昔、三国志演義で禰衡(173-199)に関する記述を初めて読んだときに、彼がどのような意味をもつ人間なのか理解できませんでした。曹操やその配下のものに失礼な態度をとったのですが、どういうつもりでそうしたのでしょう。中国では曹操を罵倒した故に人気がある、という説明を読んだことがあります。どうでしょうか?
禰衡は漢室に忠義であるが故に曹操に憤懣をぶちまけたわけでもなさそうでした。したがって曹操に対して謀反を企むなどということもありませんでした。
結局黄祖に殺されてしまうのですが、彼は何をしたかったのでしょうか?歴史でどのような役割を果たしたのでしょうか?なんとも不思議な印象をのこしました。
当時曹操は劉表を帰順させたいと考え、張繡(チョウシュウ)を説得に行かせようと考えていたところでしたが、賈詡が
「劉景升好結納名流。

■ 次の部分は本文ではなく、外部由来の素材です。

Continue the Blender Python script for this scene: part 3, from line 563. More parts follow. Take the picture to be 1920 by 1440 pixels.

今必得一有文名之士往說之、方可降耳。」
と言います。つまり
“劉表は名士と誼みを結ばれるをを好む方ゆえ、今度は是非文名の聞こえ高い方が説得にいかないと降りはいたしますまい。”
です。要するに劉表は文化人好きで、インテリぶりたがる人なのでしょう。
そこで曹操が荀攸にこころあたりを聞くと、荀攸は孔融を推薦します。そして荀攸が依頼にゆくと孔融は禰衡がよいといって、天子あてに禰衡の推薦文を書きます。この推薦文は「禰衡を薦(すすむ)る表」として文選にもある歴史に名高い名文です。
小川環樹さんの訳本ではこの文の訳出は省略されていますが、立間祥介さんの訳本には訳出されています。

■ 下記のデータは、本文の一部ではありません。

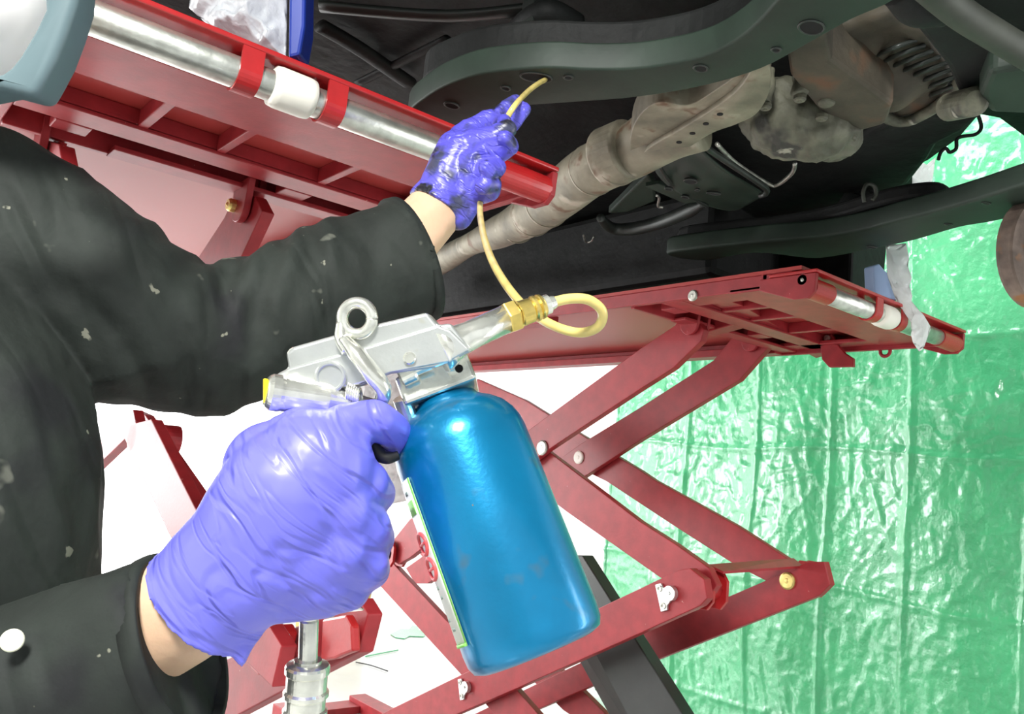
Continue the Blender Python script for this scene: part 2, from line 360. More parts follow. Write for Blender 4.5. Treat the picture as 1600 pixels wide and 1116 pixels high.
# ------------------------------------------------------------------ scissor lifts
def bolt(parent, p, d, r, m, h=.008, name='bolt'):
    bm = NB(); d = Vector(d).normalized(); lathe(bm, p, d, [(r, 0), (r, h * .7), (r * .8, h), (r * .3, h), (r * .25, h * 1.15), (0.0005, h * 1.2)], 20)
    return obj(name, bm, m, parent, smooth=False)
def platform(root, x0, x1, ye, zb, yl=3.7, rollers=(0.33,), near_flange=True, s0=-.045, s1=.066, sl=.075):
    W = x1 - x0; zt = zb + .030
    p = bpy.data.objects.new('platform', None); COL.objects.link(p); p.parent = root; p.location = Vector((x0, ye, zb)) - root.location
    bm = NB(); box(bm, (x0, ye, zt), (x1, yl, zt + .008)); obj('deck_plate', bm, GLOSSRED, p)
    bm = NB(); box(bm, (x0, ye + .02, zb), (x0 + .014, yl, zt)); (box(bm, (x0 + .014, ye + .09, zb + .001), (x0 + .075, ye + .30, zb + .009)) if near_flange else None); box(bm, (x0 + .014, ye + .75, zb - .012), (x0 + .06, yl, zb + .012)); obj('side_rail', bm, RED, p, bevel=.002)
    bm = NB(); box(bm, (x1 - .014, ye + .02, zb - .012), (x1, yl, zt)); box(bm, (x1 - .075, ye + .15, zb), (x1 - .014, ye + .42, zb + .010)); box(bm, (x1 - .05, ye + .45, zb - .012), (x1 - .014, yl, zb + .01)); obj('side_rail', bm, RED, p, bevel=.002)
    # end beam: web, wide bottom flange, lip over the roller shaft
    bm = NB(); box(bm, (x0, ye + .075, zb + .008), (x1, ye + .087, zt)); box(bm, (x0 + .0, ye + .045, zb - .002), (x1 - .0, ye + .165, zb + .008)); obj('end_beam', bm, RED, p, bevel=.002)
    bm = NB(); box(bm, (x0 - .004, ye - .036, zb + .020), (x1 + .004, ye + .07, zb + .027)); obj('top_lip', bm, REDB, p, bevel=.002)
    bm = NB()
    bm.free()
    for xx in (x0 - .004, x1 - .006):
        obj('end_cheek', prism(NB(), [(xx, ye - .034, zb + .019), (xx, ye - .032, zb - .018), (xx, ye - .018, zb - .030), (xx, ye + .012, zb - .030), (xx, ye + .09, zb - .004), (xx, ye + .09, zb + .019)], (.010, 0, 0)), RED, p, bevel=.0015)
    # roller shaft with collars and rollers
    zr = zb - .006; yr = ye - .012; r = .019
    bm = NB(); cyl(bm, (x0 + sl - .004, yr, zr), (x1 - .07, yr, zr), r, 28, ch=.002); obj('roller_shaft', bm, GALV, p, smooth=True)
    bm = NB(); cyl(bm, (x0 + .006, yr, zr), (x0 + sl, yr, zr), r * 1.12, 28); obj('shaft_sleeve', bm, REDB, p, smooth=False)
    bm = NB(); cyl(bm, (x1 - .10, yr, zr), (x1 - .004, yr, zr), r * 1.12, 28); obj('shaft_sleeve', bm, REDB, p, smooth=False)
    for f in rollers:
        xr = x0 + f * W
        bm = NB(); lathe(bm, (xr, yr - .002, zr), (1, 0, 0), [(r * 1.0, 0), (r * 1.28, .003), (r * 1.34, .010), (r * 1.34, .046), (r * 1.28, .053), (r, .056)], 32); obj('roller', bm, NYLON, p, smooth=True, label='white nylon roller')
        for s in (s0, s1):
            bm = NB(); a0 = xr + s; n = 14; th = .003; pts = []
            ri, ro = r * 1.04, r * 1.2
            outer = [(-.2 - PI * .9 * k / n) for k in range(n + 1)]
            pts = [Vector((a0, yr + math.cos(a) * ro, zr + math.sin(a) * ro)) for a in outer]
            pts = [Vector((a0, yr + ro, zb + .022))] + pts + [Vector((a0, yr - ro, zb + .022)), Vector((a0, yr - ri, zb + .022))]
            pts += [Vector((a0, yr + math.cos(a) * ri, zr + math.sin(a) * ri)) for a in reversed(outer)] + [Vector((a0, yr + ri, zb + .022))]
            prism(bm, pts, (.027, 0, 0)); obj('shaft_strap', bm, REDB, p)
    # cross beam and ribs under the deck
    bm = NB(); box(bm, (x0 + .014, ye + .30, zb + .004), (x1 - .014, ye + .312, zt)); box(bm, (x0 + .014, ye + .30, zb + .0), (x1 - .014, ye + .36, zb + .008)); obj('cross_beam', bm, RED, p, bevel=.0015)
    bm = NB(); box(bm, (x0 + .014, ye + .44, zb - .004), (x1 - .014, ye + .452, zt)); box(bm, (x0 + .16, ye + .405, zb - .006), (x1 - .014, ye + .452, zb + .002)); obj('cross_beam', bm, RED, p, bevel=.0015)
    for f in (.24, .41, .66):
        bm = NB(); box(bm, (x0 + f * W, ye + .165, zb + .004), (x0 + f * W + .014, ye + .30, zt)); obj('rib', bm, RED, p, bevel=.0015)
    for f in (.10, .62):
        bm = NB(); box(bm, (x0 + f * W, ye + .36, zb - .001), (x0 + f * W + .05, ye + .404, zb + .024)); obj('stop_block', bm, RED, p, bevel=.002)
    return p
def spool(root, c, r=.030, L=.07, name='cylinder_mount'):
    """crossbar end with two hexagonal flanges, axis along x"""
    c = Vector(c); bm = NB(); cyl(bm, c, c + Vector((L, 0, 0)), r, 28)
    for k, s in ((0, 1.75), (1, 1.75)):
        xx = c.x + (0 if k == 0 else L)
        hexa = [(-1.0, -.55), (-.55, -1.05), (.55, -1.05), (1.0, -.55), (1.0, .55), (.55, 1.05), (-.55, 1.05), (-1.0, .55)]
        prism(bm, [Vector((xx, c.y + a * r * s * .85, c.z + b * r * s)) for a, b in hexa], (.010, 0, 0))
    return obj(name, bm, REDB, root, bevel=.001)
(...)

この推薦文の内容は、禰衡は目にしたこと耳にしたことを忘れない人で、かつ忠誠で善
を薦め、悪を憎む立派な人間であるということが縷々説かれています。これを読めば
禰衡はどんなに立派な人なのか、と思うくらいです。
そして天子は曹操に推薦文を下げ渡し、曹操は禰衡を召し出します。この対面が不思議です。
「帝覽表、以付曹操。操遂使人召衡至。禮畢、操不命坐」
“帝はこれをご覧になり、これを曹操に下げ渡された。曹操は人をやって禰衡を呼ばせた。挨拶が終わったが、曹操は着座せよとはいわない。”
これで早くもこじれ出します。
これは、この物語りの不自然さです。話の流れでは、曹操は推薦された才能のある文化人との評判が高い(らしい)禰衡を劉表への使者として使う予定だったはずです。これを呼び出しておいて、いきなり相手を侮辱するなら曹操は何をやっているのか分からなくなります。